Steel Industry has seen the largest ever merger plan involving France's Usinor, Luxembourg's Arbed and Spain's Aceralia, in which Arbed has a controlling stake. The plan, if approved by the European Commission, will give birth to a company controlling 46 million tonne of crude steel. In the new company, thus formed, Usinor will have 56.5 per cent stake, with Arbed controlling 23.4 per cent and Aceralia 20.1 per cent.The new company is expected to increase the sales of flat products to 15 billion euros. It is also expected that long products would provide 4 billion euros, while 5 billion euros would come from stainless steel. In addition, the company expects to earn 6 billion euros from various trading and distribution services. The new company will have a strong 110,000 workforce.
The merger plan opens up new issues: One, it is being seen as a process of consolidation of the global steel industry that is currently being viewed as too fragmented. The top ten steel makers in the world, after the rounds of mergers in the recent past, control a little over 25 per cent of the global steel production, while the corresponding figure of the automobiles sector is close to 95 per cent. Consolidation of business would reduce competition, improve profitability and help rationalisation of investment and capacity.
Two, such mega mergers, across industries, can be seen as consolidation of the steel industry in the developed world to take on the stiff challenge posed by the new steel makers in the developing countries and to make ground for their own survival.
It is also an attempt to get back to the days when the steel cartels in Europe and Japan determined the world price. Those cartels are broken now and the global market is too large and transparent to allow anyone to enter into any pricing arrangement, which is now seen as anti-law.
Three, an important factor that might have triggered off the recent round of consolidation through mergers and acquisitions is that the steel makers have by now more than realised that the steel crisis will remain a permanent feature in so long as supply is not restrained.
Supply cannot be expected to drop as long as there are new investments and competition for a bigger market share. Therefore, it may make sense for some competing companies to come to terms to pre-empt possible expansion programmes, re-arrange the market to suit them, liquidate inefficient production facilities and throw out the surplus workers.
It is a common knowledge that there is no short cut to solve the problems faced by major steel companies. And, no radical measure is possible within the existing framework due to a variety of financial, social and political problems. It may not be possible for a company to shut some facilities and retrench workers. But, the same can be done easily in the name of restructuring, consolidation or merger under the banner of a new company.
Four, the steel companies are aware that the worldwide excess capacity is being maintained either with the support of steady flow of finances from banks or private investors or by the protective actions of the respective governments. But, as banks become tough and the governments, under obligations to the World Trade Organisation, are forced to reduce the level of protection, the steel companies that have survived so far will be in trouble.
The reduced investor confidence in the industry will not perhaps lead to the larger inflow of funds to this sector. This will make the money market extremely competitive for the steel industry worldwide. Only the good performers and the rich ones will get money for further growth.

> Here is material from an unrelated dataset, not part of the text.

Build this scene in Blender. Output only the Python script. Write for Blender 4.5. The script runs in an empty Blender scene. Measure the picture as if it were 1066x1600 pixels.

A global behemoth would certainly be a better placed one. It is also a fact that the process of business revamping, through mergers and acquisition, may itself be a ground for restructuring the financial assets of the companies, where banks or the governments ultimately, write off some loans, reschedule the same or even reduce their stakes at low compensation. Bad markets are the best time for initiating such moves especially to get the maximum benefits out of it.
For the steel industry in the European Union, consolidation has been on for quite some time now. Only recently, Corus was formed after the merger of British Steel of the UK and Hoogovens of the Netherlands. The combined output of Corus stood at over 21 million tonne in 1999. Earlier, Arbed had grown larger through a series of acquisitions to control over 23 million tonne of crude steel capacity. Usinor has grown to a 23 million tonne capacity company and Thyssen Krupp has become a 17 million tonne plus steel maker.
There have been consolidations in Europe involving stainless steel makers as well as steel technology and equipment manufacturers. Although one of the reasons could be the integration of the cross-nation-economies within the European Union. With the region emerging as a single economic zone, the European steel makers are facing a stiff challenge from companies within and outside the region.
The Japanese consolidation has already forced them rethink on their own business strategies and one option left for them was to work together for a common survival.
Therefore, the consolidation among the major steel makers in Europe has not come as a surprise. They had to come together to reduce competition among themselves so as to face up to the global competition. As a response to this, one may expect hectic activities among the Japanese steel makers. It is unlikely that the same will be seen in the US, where the industry is more dependent on an increasingly protected home market.